Siendo candidata se comprometió a una reforma tributaria que recaudara recursos para elevar drásticamente la calidad de la educación y reducir la desigualdad. Ya electa, envió al Congreso un proyecto que concretaba esas aspiraciones mediante un monto a recolectar (3% del PIB) y un vehículo para ello (un alza de impuestos). La Presidenta Bachelet pidió al Congreso una tramitación rápida, para disponer de los nuevos recursos desde el año próximo.
La derecha política expresó su terminante oposición. Alegó que antes hay que determinar lo que se va a hacer en educación, que subir la carga tributaria a las empresas dañaría el crecimiento económico y el empleo, y que, por eso mismo, una reforma de esta envergadura había que pensarla con más tiempo. El sector empresarial, así como las líneas editoriales de los principales medios de comunicación, expresaron aprensiones parecidas. Por su parte, destacados expertos favorables al Gobierno se mostraron críticos de algunos de los instrumentos con que el proyecto pretendía alcanzar sus objetivos.
Pero el Gobierno no se amilanó. Apelando a la mayoría de la que dispone, logró la rápida aprobación de su proyecto por la Cámara de Diputados. Pero tuvo costos. El clima político se enrareció y polarizó, la opinión pública comenzó a dudar de sus bondades; las voces críticas dentro del oficialismo, al comienzo tímidas, fueron subiendo de volumen, y los inversionistas locales y extranjeros fundamentaron cada vez más sólidamente su postura, todo esto en medio de una desaceleración de la economía.
En este contexto la reforma tributaria llegó al Senado. Su comisión de Hacienda, en un hecho sin precedentes, dio la oportunidad de expresar su opinión a todo quien quisiera, en forma pública. Entonces se produjo un suceso insospechado: los sectores políticos y empresariales que se oponían a la reforma expresaron sorpresivamente que hacían suyos sus propósitos: el monto a recaudar, la elevación del impuesto corporativo y la celeridad. Al mismo tiempo, los senadores de la Nueva Mayoría se hicieron eco de las aprensiones sobre ciertos instrumentos, e iniciaron un diálogo con el Ministerio de Hacienda para introducir correcciones. Las conversaciones se abrieron luego a los senadores de la oposición que participan en la comisión de Hacienda, lo que desembocó finalmente en un "protocolo de acuerdo" que fue firmado en la sede del órgano que había propiciado el entendimiento: el Congreso Nacional.

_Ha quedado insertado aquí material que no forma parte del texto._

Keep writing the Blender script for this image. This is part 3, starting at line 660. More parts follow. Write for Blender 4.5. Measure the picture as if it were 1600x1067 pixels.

Todo hacía presagiar que los senadores de oposición tendrían dificultades para explicar su conducta frente a sus partidarios. Los acusarían de haber sido funcionales a lo que había dicho la Presidenta el 21 de mayo, cuando anunció: "Gobernaremos dialogando con todos los sectores, las veces que sea necesario, pero con el objetivo claro de que como país debemos avanzar en una sociedad con menores desigualdades y que les dé bienestar a todos y todas". Sucedió al revés. La rebelión estalló en el seno del oficialismo. El blanco de la insurrección no fueron los contenidos del acuerdo, sino el hecho mismo de pactar con la oposición.
La actitud de rechazo a cualquier acercamiento, negociación o acuerdo con los adversarios revela en el fondo un problema de identidad. Es el modo como un yo débil, frágil, falso o vacío se protege del pánico a mimetizarse con su oponente. Este trastorno se camufla corrientemente con un discurso moralista que convierte en escándalo aquello que da la razón de ser a la política: fabricar acuerdos. Pretender eliminarlo es una utopía, pero el caso de la reforma tributaria demuestra que al menos se lo puede mantener a raya.